Mételo disponía de 40.000 hombres, que con rapidez iniciaron una ofensiva total desde el sur de la península Ibérica, una táctica de rodillo que aplastaría cualquier foco de resistencia desde el Algarve hasta el mismísimo corazón de Lusitania, y aún más allá si fuera necesario. De esta curiosa manera empezó a trazarse la Ruta de la Plata, una de las vías de comunicación más utilizadas desde ese tiempo hasta nuestros días.
El avance romano resultó incontestable, avasallador, y dejó incluso toponimia ligada al propio Mételo, como Metellinum (Medellín), Castra Caecilia (cerca de Cáceres) y Vicus Caecilius (junto al puerto de Béjar).

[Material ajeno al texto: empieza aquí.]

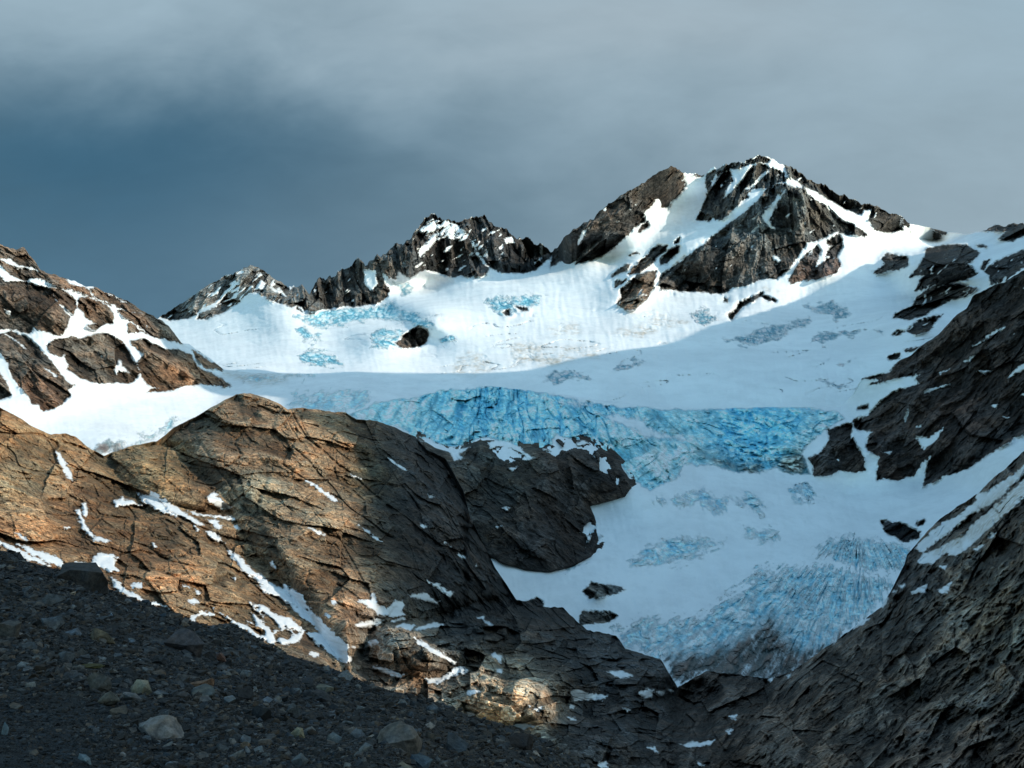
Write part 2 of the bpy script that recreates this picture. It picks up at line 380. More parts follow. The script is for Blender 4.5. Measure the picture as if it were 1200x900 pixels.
S1 = [poly(s) for s in (
 'K 235,115 270,130 320,115 375,95 400,95 350,135 320,190 290,215 310,200 270,240 215,280 225,235 265,190 260,150',
 'K 150,195 175,150 190,150 170,215 150,220', 'K 330,235 380,190 450,130 455,145 400,195 345,240',
 'K 420,370 450,330 490,280 530,225 550,230 520,270 470,370 460,400 495,450 470,440 425,390',
 'K 360,400 420,340 415,355 370,405', 'K 350,465 405,405 410,415 370,460', 'K 350,540 380,510 375,525 355,545',
 'K 470,590 500,585 520,610 500,630 480,610', 'K 640,410 655,400 650,425', 'K 575,195 640,210 630,230 590,215',
 'A 890,270 920,230 940,245 925,270', 'A 950,255 1000,280 1010,300 960,270',
 'B 380,345 420,350 430,400 400,425 380,400', 'B 570,200 620,168 700,185 740,215 720,245 670,235 640,250 600,285 575,310 570,280 610,240 570,215',
 'B 750,240 765,250 785,290 822,340 800,330 770,290', 'B 870,238 900,230 910,250 880,258', 'B 975,325 1010,298 1000,312 978,330')]
O1 = [('C 505,503 500,560 480,595 430,635 400,640 370,620 385,590 380,575 410,545 440,515', 'square brown rock tower standing in the snow below the summit face'),
 ('B 490,605 540,565 575,550 600,560 607,580 595,610 550,622 510,622', 'lone brown rock poking out of the sunlit snow beside a blue icefall'),
 ('B 870,497 890,492 893,505 880,510', 'tiny dark rock tip, left one of two in the crevassed snow bump'),
 ('B 908,480 950,480 957,490 930,494', 'small flat dark rock at the foot of the crevassed snow bump'),
 ('C 880,583 880,595 820,625 790,650 770,675 755,660 780,645 800,615 850,590', 'thin dark rock rib slanting through snow under the summit face'),
 ('C 748,597 760,600 758,612 745,610', 'single small dark rock on snow below the big summit cliff'),
 ('D 720,380 790,395 793,420 760,440 720,440 680,455 670,445 710,415 700,400', 'small broken dark outcrop alone on the shaded snow right of the summit'),
 ('D 860,360 930,350 1000,350 1045,375 1030,400 1000,420 1035,450 990,475 940,485 1035,500 1000,530 940,545 900,570 860,595 800,615 740,610 750,590 800,565 830,530 870,500 820,515 850,455 800,465 830,420 850,390', 'tall layered dark cliff band with snow ledges above the right ridge'),
 ('D 1050,300 1100,280 1200,268 1400,240 1400,300 1200,320 1160,340 1110,330 1140,300 1100,305', 'dark rocky hump on the skyline right of the snow saddle'),
 ('D 1060,440 1120,400 1200,370 1400,330 1400,420 1200,430 1130,480 1080,490 1080,460', 'dark streaked rock slabs between skyline hump and right ridge'),
 ('D 850,610 915,598 880,630 870,655 820,665 790,655 800,640', 'flat dark rock ledge below the layered cliff band'),
 ('D 760,655 785,655 760,670 740,668', 'small dark rock spot just left of the flat ledge in snow'),
 ('D 720,740 765,728 760,750 725,755', 'small round dark rock in snow above the tip of right ridge'),
 ('D 780,720 835,705 810,725 785,730', 'thin sliver of dark rock beside the right ridge'),
 ('D 1035,350 1060,350 1070,358 1040,356', 'thin dark rock dash in snow below the skyline'),
 ('D 1060,405 1080,403 1060,440 1045,435', 'narrow dark rock standing beside the layered cliff band')]
RS = R1 + [poly(s) for s, _ in O1]
rsd, own = union(U, V, RS); ssd, _ = union(U, V, S1)
rsd = np.minimum(rsd, -ssd)
P, pix = L['P'], L['pix']
# ledges: thin snow lying in the rock faces
Ps = strata(P, -.35, .4)
led = octaves(Ps, pix, 160, 4, 1 / 80., 'ridge', 5)
sp = np.exp(-((L['U'] - 535) / 55) ** 2 - ((L['V'] - 285) / 45) ** 2) * 1.5 + np.exp(-((L['U'] - 900) / 80) ** 2 - ((L['V'] - 230) / 50) ** 2) * .5 + \
     np.exp(-((L['U'] - 1110) / 60) ** 2 - ((L['V'] - 340) / 50) ** 2) * .9 + np.exp(-((L['U'] - 290) / 60) ** 2 - ((L['V'] - 340) / 30) ** 2) * 2.0 + .15
ta, tb = turn(L, -38, 2.6, 3, 20, 331)
spk = perlin(np.stack([ta / 5.5, tb / 5.5, 0 * ta], -1), 9) + .5 * perlin(np.stack([ta / 2.6, tb / 2.6, 0 * ta], -1), 10)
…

Las tropas de Mételo tomaron Olisippo (Lisboa), para luego bajar por el sur hasta Lacobriga (Lagos), ciudad que asediaron. Mientras tanto, ¿qué hacía Sertorio?
La estrategia luso-romana era la única que se podía permitir: atacar una y otra vez sin plantear una batalla frontal. Los éxitos de Mételo se perfilaban como definitivos, pero Sertorio ideó una operación que a la postre le daría un excelente resultado. Conocedor de que se estaba organizando un ejército romano en la Citerior para su posterior conjunción con las tropas de Mételo, envió a Hirtuleyo, su mejor lugarteniente, con la intención de frenar cualquier envío de refuerzos desde la Citerior. Hirtuleyo cumplió las órdenes con brillante eficacia y logró contener las legiones del pretor Domicio Calvino en Consabura (Consuegra), ocasionándoles un auténtico desastre. Pero el bravo oficial no se conformó con este rotundo triunfo y prosiguió el avance hasta Ilerda (Lérida), donde volvió a derrotar a las tropas romanas de Lucio Manlio, procónsul de la provincia Narbonense, que también acudía en auxilio de Mételo.
Sertorio tenía ahora las manos libres para atacar al grueso del ejército romano, que seguía asediando a Lacobriga. El líder rebelde se las ingenió para introducir alimentos en la ciudad y, en una maniobra decisiva, pudo aniquilar a una legión entera que se había segregado del resto en busca del necesario trigo que alimentara a las tropas. Estos fracasos, sumados a la falta de refuerzos, provocaron que el prudente Mételo levantara el sitio, replegándose a la provincia Ulterior para invernar. En resumen, la campaña se zanjaba de forma negativa para Mételo y todo lo contrario para Sertorio, quien recuperaba ahora la iniciativa bélica en la Península. Todo un acontecimiento, dado el escaso contingente con el que contaba para derrotar a las potentes y disciplinadas legiones romanas dispuestas a destruirlo.
Sertorio entrenó a sus hombres de forma racional e inteligente: aprovechó sus dotes naturales para el combate y los entrenó con las fórmulas de adiestramiento romanas. Los convirtió en una mezcla de legionarios y guerrilleros, algo a lo que no se habían enfrentado los ejércitos convencionales de Roma jamás. Ése es, posiblemente, el factor fundamental que consiguió mantener esta desigual campaña durante ocho años.
Entre el 79 y 77 a.C., Sertorio tuvo en jaque al ejército de Mételo, y éste fue incapaz de traspasar las fronteras de la provincia Ulterior. Lusitania fue liberada de cualquier tipo de presión, con lo que Sertorio pensó en continuar con su ambicioso proyecto de expansión hacia la mismísima Roma. En el año 77 a.C. ordenó a su leal Hirtuleyo que regresara a Lusitania para hacerse cargo de la defensa fronteriza, mientras él se dirigía con sus tropas hacia el valle del Ebro.